Dou quatro exemplos da nefasta acção das cinco indesejáveis personagens de que falo no início: sobre os Governos, as autarquias, as empresas privadas e até as pessoas singulares. Não se melhora o que há, mas promete-se o que não resolve os problemas ou o que não se pode dar:

1.º ─ Sobre a escassez do transporte público (em especial, o mais ecológico: o comboio), falei pormenorizadamente em «Autarquias: mobilidade local e regional (…)» ─ https://www.diariodaregiao.pt/author/manuel-henrique-figueira/ ─ não me vou repetir, o leitor pode copiar o link para o browser do computador e ler. Deixo apenas mais uma nota da sobrelotação nas horas de ponta: há dias, um meu familiar não conseguiu sair do comboio da Fertagus, no Pragal, saiu em Campolide. E quando a redução do preço dos passes levar mais pessoas ao comboio? Só sairá em Roma-Areeiro? Ou nem conseguirá entrar nele?

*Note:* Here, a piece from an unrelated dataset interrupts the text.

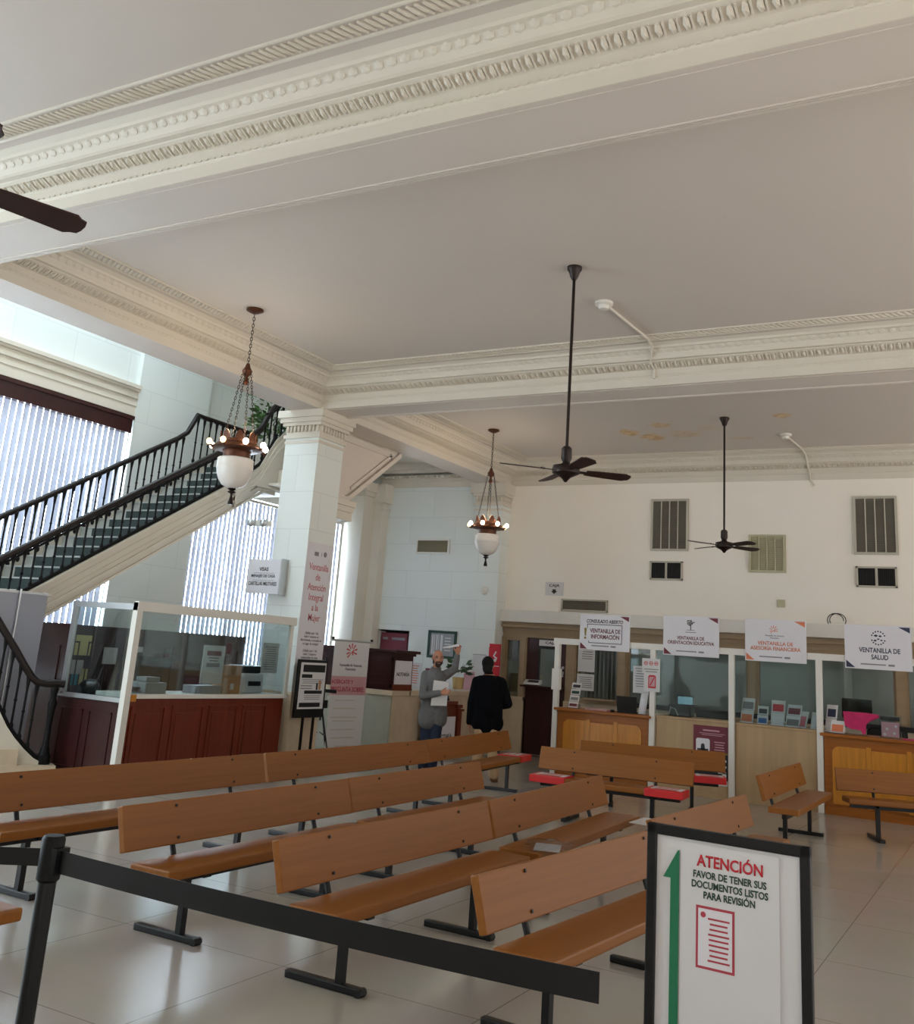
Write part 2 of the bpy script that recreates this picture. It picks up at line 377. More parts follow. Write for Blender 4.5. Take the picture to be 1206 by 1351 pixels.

2.º ─ O autocarro 767 (Setúbal-Palmela-Azeitão) sai da EN-252 e, mal entra no Bairro Padre Nabeto, inverte a marcha e continua a viagem. Mas podia atravessar o resto do bairro, as novas urbanizações de Aires (Palmela Verde, Urbiaires, Jardim de Aires), Quinta das Oliveiras e Cabeço Velhinho, e retomar a EN-252 na Volta da Pedra-Intermarché. Mas não é possível porque falta ─ há vinte anos ─ o troço final de duzentos e cinquenta metros da Av. Joaquim Lino dos Reis (que a ligará à Rua de Aljubarrota), essencial também para a mobilidade em Aires. Mas em 2018 a Câmara não executou sete dos quarenta e três milhões de euros do orçamento. Assim, o autocarro de pouco serve esta zona. E pensar em novas carreiras é um sonho.

3.º ─ Os autocarros 447 e 454, que vão à Estação de Palmela, nalguns horários chegam poucos minutos antes do comboio, deixam os passageiros e partem de imediato. Os passageiros que chegam que voltem para casa a pé.

4.º ─ Em Outubro, a Assembleia Municipal de Palmela aprovou a recomendação de um partido da oposição para a Câmara pagar os passes a estudantes e idosos (não referia se era para todos: dos ricos aos pobres). Conhecerão todos os autarcas a realidade do concelho?

Nós até podemos ter as coisas grátis, mas de que nos serve se elas não existirem? Portanto, primeiro, deve-se conhecer e melhorar o que existe, depois, fazer contas, no fim, prometer o que se pode e é justo dar.